- [Data extract]

* START *

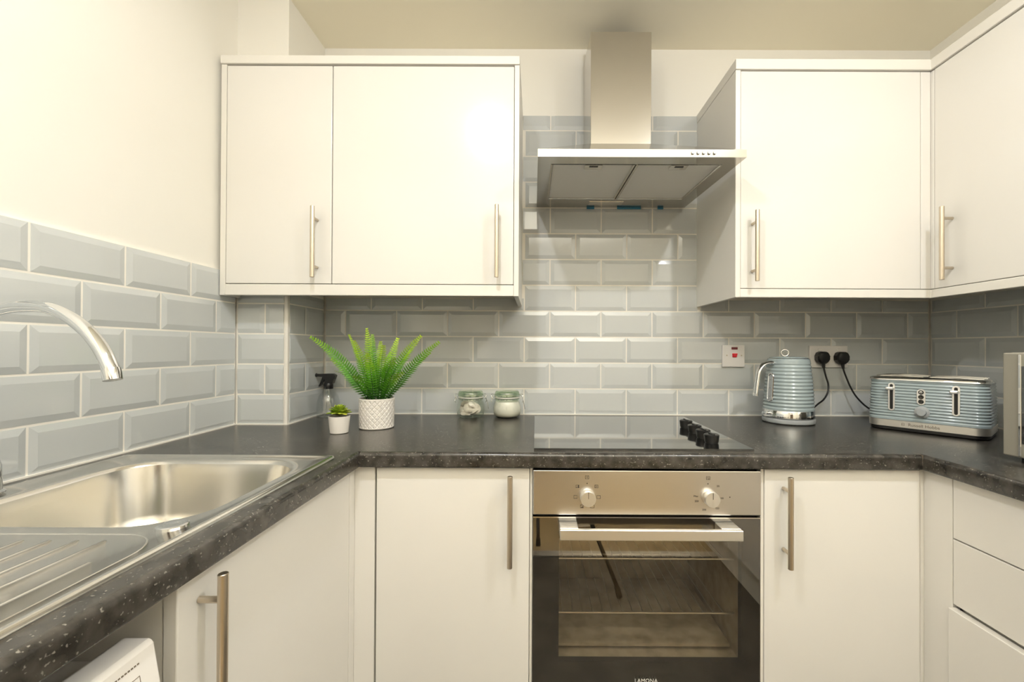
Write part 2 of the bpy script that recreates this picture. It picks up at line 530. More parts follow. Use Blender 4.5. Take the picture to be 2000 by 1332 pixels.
# left wall cabinets
YU = 1.372
CB, CT = 1.385, 2.077
u = thing('wall_cabinet', 'narrow white wall cabinet beside the cream left wall', 'cabinet', (-.83, 1.54, CB))
MB().box(-.992, -.6545, YU + .022, YB + .006, CB, CT).build('carcass', M['carc'], u)
MB().box(-1.010, -.993, YU, YB - .26, 1.338, CT).build('end_panel', M['cabm'], u, bevel=.001)
d = MB().box(-.9915, -.6550, YU + .001, YU + .021, 1.376, 2.0735).build('door', M['cab'], u, bevel=.0018)
handle(d, -.6990, YU + .001, 1.391, 1.614, 0, -1)
u = thing('wall_cabinet', 'wide white wall cabinet next to the cooker hood, over the fern', 'cabinet', (-.36, 1.54, CB))
MB().box(-.6535, -.073, YU + .022, YB + .006, CB, CT).build('carcass', M['carc'], u)
MB().box(-.0715, -.0560, YU - .001, YB + .006, 1.338, CT).build('end_panel', M['cabm'], u, bevel=.001)
d = MB().box(-.6520, -.0730, YU + .001, YU + .021, 1.376, 2.0735).build('door', M['cab'], u, bevel=.0018)
handle(d, -.1240, YU + .001, 1.393, 1.6205, 0, -1)
t = MB().box(-1.010, -.0555, YU - .005, PY - .0, CT + .001, 2.104)
t.box(PX + .003, -.0555, PY, YB + .006, CT + .001, 2.104)
tag(t.build('cornice_board', M['cabm'], bevel=.0015), 'white cornice board capping the pair of wall cabinets over the fern', 'board')
t = MB().box(-.9925, -.0720, YU, YU + .018, 1.3385, 1.3735)
tag(t.build('pelmet_board', M['cabm'], bevel=.0015), 'white pelmet board under the pair of wall cabinets over the fern', 'board')

# right wall cabinets (back run and right run meet in the corner)
YV, XV = 1.375, 1.2600
u = thing('wall_cabinet', 'white wall cabinet above the kettle, right beside the cooker hood', 'cabinet', (.93, 1.54, CB))
MB().box(.6530, 1.26, YV + .022, YB + .006, CB, 2.066).build('carcass', M['carc'], u)
MB().box(.6355, .6515, YV - .001, YB + .006, 1.3385, 2.066).build('end_panel', M['cabm'], u, bevel=.001)
d = MB().box(.6530, 1.2275, YV + .001, YV + .021, 1.3675, 2.0635).build('door', M['cab'], u, bevel=.0018)
handle(d, .6900, YV + .001, 1.3855, 1.608, 0, -1)
MB().box(1.2290, 1.2600, YV + .001, YV + .021, 1.3675, 2.0635).box(XV + .001, XV + .021, 1.3655, YV + .021, 1.3675, 2.0635).build('corner_post', M['cab'], u, bevel=.0018)
u = thing('wall_cabinet', 'white wall cabinet above the microwave on the side wall', 'cabinet', (1.41, 1.05, CB))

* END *

- [Stated exercise] Write out the listing above exactly as it stands, pictures excluded.

- [Problem solution]
Write part 2 of the bpy script that recreates this picture. It picks up at line 530. More parts follow. Use Blender 4.5. Take the picture to be 2000 by 1332 pixels.
# left wall cabinets
YU = 1.372
CB, CT = 1.385, 2.077
u = thing('wall_cabinet', 'narrow white wall cabinet beside the cream left wall', 'cabinet', (-.83, 1.54, CB))
MB().box(-.992, -.6545, YU + .022, YB + .006, CB, CT).build('carcass', M['carc'], u)
MB().box(-1.010, -.993, YU, YB - .26, 1.338, CT).build('end_panel', M['cabm'], u, bevel=.001)
d = MB().box(-.9915, -.6550, YU + .001, YU + .021, 1.376, 2.0735).build('door', M['cab'], u, bevel=.0018)
handle(d, -.6990, YU + .001, 1.391, 1.614, 0, -1)
u = thing('wall_cabinet', 'wide white wall cabinet next to the cooker hood, over the fern', 'cabinet', (-.36, 1.54, CB))
MB().box(-.6535, -.073, YU + .022, YB + .006, CB, CT).build('carcass', M['carc'], u)
MB().box(-.0715, -.0560, YU - .001, YB + .006, 1.338, CT).build('end_panel', M['cabm'], u, bevel=.001)
d = MB().box(-.6520, -.0730, YU + .001, YU + .021, 1.376, 2.0735).build('door', M['cab'], u, bevel=.0018)
handle(d, -.1240, YU + .001, 1.393, 1.6205, 0, -1)
t = MB().box(-1.010, -.0555, YU - .005, PY - .0, CT + .001, 2.104)
t.box(PX + .003, -.0555, PY, YB + .006, CT + .001, 2.104)
tag(t.build('cornice_board', M['cabm'], bevel=.0015), 'white cornice board capping the pair of wall cabinets over the fern', 'board')
t = MB().box(-.9925, -.0720, YU, YU + .018, 1.3385, 1.3735)
tag(t.build('pelmet_board', M['cabm'], bevel=.0015), 'white pelmet board under the pair of wall cabinets over the fern', 'board')

# right wall cabinets (back run and right run meet in the corner)
YV, XV = 1.375, 1.2600
u = thing('wall_cabinet', 'white wall cabinet above the kettle, right beside the cooker hood', 'cabinet', (.93, 1.54, CB))
MB().box(.6530, 1.26, YV + .022, YB + .006, CB, 2.066).build('carcass', M['carc'], u)
MB().box(.6355, .6515, YV - .001, YB + .006, 1.3385, 2.066).build('end_panel', M['cabm'], u, bevel=.001)
d = MB().box(.6530, 1.2275, YV + .001, YV + .021, 1.3675, 2.0635).build('door', M['cab'], u, bevel=.0018)
handle(d, .6900, YV + .001, 1.3855, 1.608, 0, -1)
MB().box(1.2290, 1.2600, YV + .001, YV + .021, 1.3675, 2.0635).box(XV + .001, XV + .021, 1.3655, YV + .021, 1.3675, 2.0635).build('corner_post', M['cab'], u, bevel=.0018)
u = thing('wall_cabinet', 'white wall cabinet above the microwave on the side wall', 'cabinet', (1.41, 1.05, CB))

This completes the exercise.